> [PROBLEM DETAILS] Retype all of the data exactly as given.

> [DATASET SECTION]

◇ ◇ ◇ ◇ ◇

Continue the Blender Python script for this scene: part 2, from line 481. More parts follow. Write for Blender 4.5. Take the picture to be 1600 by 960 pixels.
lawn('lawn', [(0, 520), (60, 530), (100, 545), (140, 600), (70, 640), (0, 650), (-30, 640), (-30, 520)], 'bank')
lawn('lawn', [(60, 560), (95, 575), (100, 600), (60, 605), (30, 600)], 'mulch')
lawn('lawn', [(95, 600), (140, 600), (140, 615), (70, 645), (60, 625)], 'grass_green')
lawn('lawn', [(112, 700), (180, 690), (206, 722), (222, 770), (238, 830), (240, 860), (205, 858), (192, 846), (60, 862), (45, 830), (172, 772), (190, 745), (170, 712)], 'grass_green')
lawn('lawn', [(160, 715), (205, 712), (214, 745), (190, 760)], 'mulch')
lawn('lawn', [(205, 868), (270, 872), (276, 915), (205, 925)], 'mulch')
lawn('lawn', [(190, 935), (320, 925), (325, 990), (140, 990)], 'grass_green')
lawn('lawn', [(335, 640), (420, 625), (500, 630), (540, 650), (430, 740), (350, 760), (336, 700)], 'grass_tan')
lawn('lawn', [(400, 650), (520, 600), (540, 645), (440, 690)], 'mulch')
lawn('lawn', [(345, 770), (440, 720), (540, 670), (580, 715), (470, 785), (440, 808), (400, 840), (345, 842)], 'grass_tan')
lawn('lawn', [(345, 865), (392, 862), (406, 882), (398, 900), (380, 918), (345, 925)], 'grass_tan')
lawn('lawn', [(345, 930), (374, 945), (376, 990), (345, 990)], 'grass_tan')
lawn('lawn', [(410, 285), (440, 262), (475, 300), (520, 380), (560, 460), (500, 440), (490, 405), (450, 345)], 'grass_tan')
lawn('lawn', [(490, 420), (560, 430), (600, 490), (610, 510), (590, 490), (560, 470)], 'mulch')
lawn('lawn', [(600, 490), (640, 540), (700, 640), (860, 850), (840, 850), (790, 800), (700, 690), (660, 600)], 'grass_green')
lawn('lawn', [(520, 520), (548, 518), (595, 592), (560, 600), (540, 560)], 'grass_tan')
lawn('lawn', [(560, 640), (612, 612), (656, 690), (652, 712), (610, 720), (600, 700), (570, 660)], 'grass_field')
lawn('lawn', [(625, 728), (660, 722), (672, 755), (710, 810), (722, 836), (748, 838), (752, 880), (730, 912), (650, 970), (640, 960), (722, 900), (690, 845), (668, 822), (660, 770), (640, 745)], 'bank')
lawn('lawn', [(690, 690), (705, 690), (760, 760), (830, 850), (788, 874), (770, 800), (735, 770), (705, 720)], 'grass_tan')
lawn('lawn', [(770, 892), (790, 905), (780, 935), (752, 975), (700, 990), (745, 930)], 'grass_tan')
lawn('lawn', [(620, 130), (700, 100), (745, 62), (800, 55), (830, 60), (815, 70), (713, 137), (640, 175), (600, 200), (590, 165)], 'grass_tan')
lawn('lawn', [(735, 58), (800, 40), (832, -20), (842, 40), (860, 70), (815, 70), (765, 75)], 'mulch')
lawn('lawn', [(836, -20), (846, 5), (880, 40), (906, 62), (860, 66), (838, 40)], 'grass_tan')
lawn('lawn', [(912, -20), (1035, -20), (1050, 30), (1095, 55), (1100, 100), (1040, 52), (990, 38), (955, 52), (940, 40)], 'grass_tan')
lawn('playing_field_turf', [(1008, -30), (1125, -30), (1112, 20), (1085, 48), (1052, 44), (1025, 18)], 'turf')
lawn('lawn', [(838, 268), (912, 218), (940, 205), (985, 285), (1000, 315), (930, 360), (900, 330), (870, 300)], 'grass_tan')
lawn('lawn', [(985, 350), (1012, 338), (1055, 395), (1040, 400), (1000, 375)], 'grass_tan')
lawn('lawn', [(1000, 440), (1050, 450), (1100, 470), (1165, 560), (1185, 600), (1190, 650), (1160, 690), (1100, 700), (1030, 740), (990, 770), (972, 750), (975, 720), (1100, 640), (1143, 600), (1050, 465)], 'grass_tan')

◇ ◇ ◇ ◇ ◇

> [OUTPUT FOR THIS EXERCISE]
Continue the Blender Python script for this scene: part 2, from line 481. More parts follow. Write for Blender 4.5. Take the picture to be 1600 by 960 pixels.
lawn('lawn', [(0, 520), (60, 530), (100, 545), (140, 600), (70, 640), (0, 650), (-30, 640), (-30, 520)], 'bank')
lawn('lawn', [(60, 560), (95, 575), (100, 600), (60, 605), (30, 600)], 'mulch')
lawn('lawn', [(95, 600), (140, 600), (140, 615), (70, 645), (60, 625)], 'grass_green')
lawn('lawn', [(112, 700), (180, 690), (206, 722), (222, 770), (238, 830), (240, 860), (205, 858), (192, 846), (60, 862), (45, 830), (172, 772), (190, 745), (170, 712)], 'grass_green')
lawn('lawn', [(160, 715), (205, 712), (214, 745), (190, 760)], 'mulch')
lawn('lawn', [(205, 868), (270, 872), (276, 915), (205, 925)], 'mulch')
lawn('lawn', [(190, 935), (320, 925), (325, 990), (140, 990)], 'grass_green')
lawn('lawn', [(335, 640), (420, 625), (500, 630), (540, 650), (430, 740), (350, 760), (336, 700)], 'grass_tan')
lawn('lawn', [(400, 650), (520, 600), (540, 645), (440, 690)], 'mulch')
lawn('lawn', [(345, 770), (440, 720), (540, 670), (580, 715), (470, 785), (440, 808), (400, 840), (345, 842)], 'grass_tan')
lawn('lawn', [(345, 865), (392, 862), (406, 882), (398, 900), (380, 918), (345, 925)], 'grass_tan')
lawn('lawn', [(345, 930), (374, 945), (376, 990), (345, 990)], 'grass_tan')
lawn('lawn', [(410, 285), (440, 262), (475, 300), (520, 380), (560, 460), (500, 440), (490, 405), (450, 345)], 'grass_tan')
lawn('lawn', [(490, 420), (560, 430), (600, 490), (610, 510), (590, 490), (560, 470)], 'mulch')
lawn('lawn', [(600, 490), (640, 540), (700, 640), (860, 850), (840, 850), (790, 800), (700, 690), (660, 600)], 'grass_green')
lawn('lawn', [(520, 520), (548, 518), (595, 592), (560, 600), (540, 560)], 'grass_tan')
lawn('lawn', [(560, 640), (612, 612), (656, 690), (652, 712), (610, 720), (600, 700), (570, 660)], 'grass_field')
lawn('lawn', [(625, 728), (660, 722), (672, 755), (710, 810), (722, 836), (748, 838), (752, 880), (730, 912), (650, 970), (640, 960), (722, 900), (690, 845), (668, 822), (660, 770), (640, 745)], 'bank')
lawn('lawn', [(690, 690), (705, 690), (760, 760), (830, 850), (788, 874), (770, 800), (735, 770), (705, 720)], 'grass_tan')
lawn('lawn', [(770, 892), (790, 905), (780, 935), (752, 975), (700, 990), (745, 930)], 'grass_tan')
lawn('lawn', [(620, 130), (700, 100), (745, 62), (800, 55), (830, 60), (815, 70), (713, 137), (640, 175), (600, 200), (590, 165)], 'grass_tan')
lawn('lawn', [(735, 58), (800, 40), (832, -20), (842, 40), (860, 70), (815, 70), (765, 75)], 'mulch')
lawn('lawn', [(836, -20), (846, 5), (880, 40), (906, 62), (860, 66), (838, 40)], 'grass_tan')
lawn('lawn', [(912, -20), (1035, -20), (1050, 30), (1095, 55), (1100, 100), (1040, 52), (990, 38), (955, 52), (940, 40)], 'grass_tan')
lawn('playing_field_turf', [(1008, -30), (1125, -30), (1112, 20), (1085, 48), (1052, 44), (1025, 18)], 'turf')
lawn('lawn', [(838, 268), (912, 218), (940, 205), (985, 285), (1000, 315), (930, 360), (900, 330), (870, 300)], 'grass_tan')
lawn('lawn', [(985, 350), (1012, 338), (1055, 395), (1040, 400), (1000, 375)], 'grass_tan')
lawn('lawn', [(1000, 440), (1050, 450), (1100, 470), (1165, 560), (1185, 600), (1190, 650), (1160, 690), (1100, 700), (1030, 740), (990, 770), (972, 750), (975, 720), (1100, 640), (1143, 600), (1050, 465)], 'grass_tan')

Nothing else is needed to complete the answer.